Date : 21 mars 2010
Lieu : La Machine (Paris)
L'appréhension est forte avant un concert d'Autechre, on a toujours peur d'être déçu par nos références. Ce postulat est d'autant plus valable avec les Anglais dont les expérimentations sonores sont à elles seules des partitions insondables. Une interrogation domine : le groupe va-t-il se concentrer sur le génial dernier album, Oversteps (chroniqué ici), ou bien va-t-il laisser parler ses machines ?
La Machine affiche complet ce soir et pourtant, le public se disperse et se perd dans les dédales de l'antre nocturne parisienne. Les habitués de la Loco ne pourront qu'être ravis, même si le Moulin Rouge a récemment racheté le lieu, celui-ci n'a pas bougé d'un iota et reste toujours aussi labyrinthique. Mieux, le prix des consos est désormais abordable, fait suffisamment rare dans la capitale pour être souligné. Nous arrivons à 1h30 du mat', heure annoncée pour le live d'Autechre.
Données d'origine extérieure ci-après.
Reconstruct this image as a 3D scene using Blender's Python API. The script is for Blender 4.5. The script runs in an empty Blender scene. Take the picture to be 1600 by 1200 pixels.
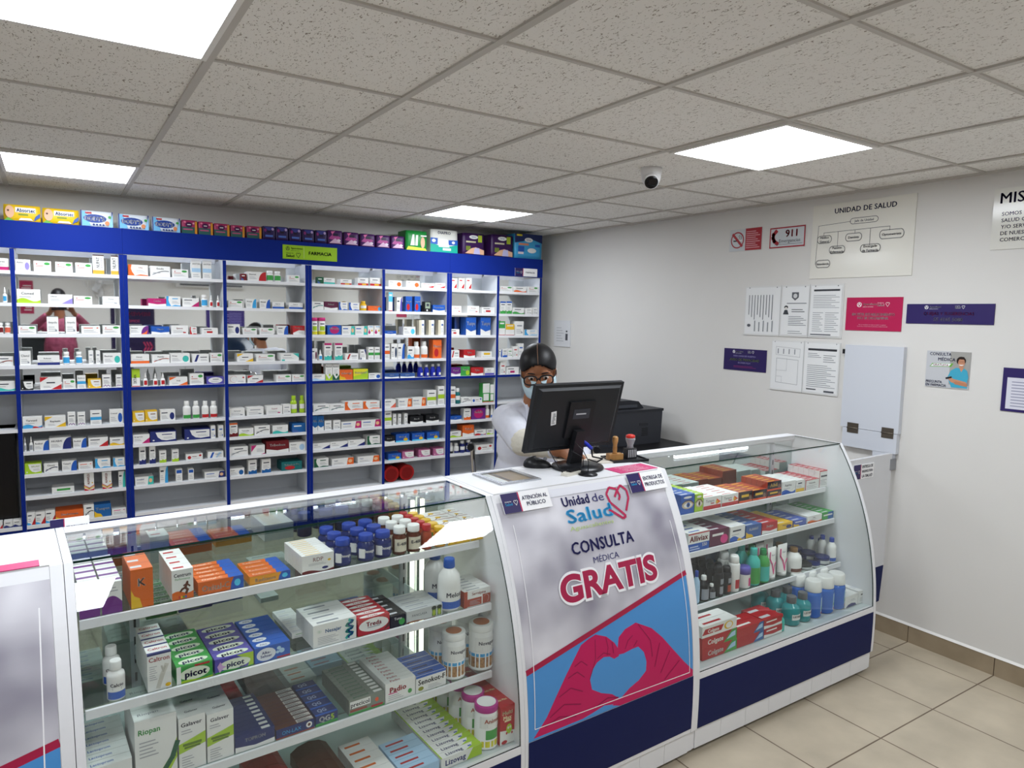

On se faufile avec une facilité déconcertante au premier rang. Les lumières s'éteignent et ne se rallumeront pas durant 1h15. Autechre a donc choisi de persévérer dans cette veine anti-ludique où les lumières ne sont qu'un prétexte divertissant. Les premiers beats se font sentir, la basse est lourde, la rythmique impose une cadence lente. Les têtes hochent concenscieusement pendant que Rob Brown et Sean Booth s'attardent avec sérieux sur leurs machines. Le duo va adopter un double principe relativement simple : ne jamais rester bloqué sur un "morceau" plus de 4 minutes et lentement accélérer la cadence. Le live commence à prendre lentement forme et les jambes se délient. En moins de 30 minutes, le public semble acquis à la cause d'une IDM industriel dont le mot d'ordre sera la déconstruction. Autechre prend un malin plaisir à faire trébucher les danseurs des premiers rangs en jouant avec la rythmique comme on détruit un Lego. Ça break, ça se fige, ça redémarre, ça s'accélère, ça se perd, ça se retrouve... Aucun morceau n'est reconnaissable, les yeux préfèrent se fermer pour mieux visualiser les sons mais c'est peine perdue. Et quand la violence prend définitivement le pas en imposant une rythmique hard-tech, le public pousse les murs et se rentre dedans. C'est éreintant mais l'exutoire se révèle salvateur. Le groupe achève son live par une track IDM imparable et les lumières se rallument, il ne reste plus qu'à se frotter les yeux.
Autechre fut à la hauteur de nos espérances malgré un son vraiment contestable. Les basses prenaient tellement de place qu'il était difficile de profiter des multiples sonorités que pouvait offrir le duo. Cela laisse cependant présager du meilleur si, à l'avenir, le groupe décide de passer dans une salle à l'acoustique plus approprié. Il n'en reste pas moins que ce fut 1h15 d'une violence imparable mais jamais gratuite, une déconstruction en règle de nos certitudes électroniques.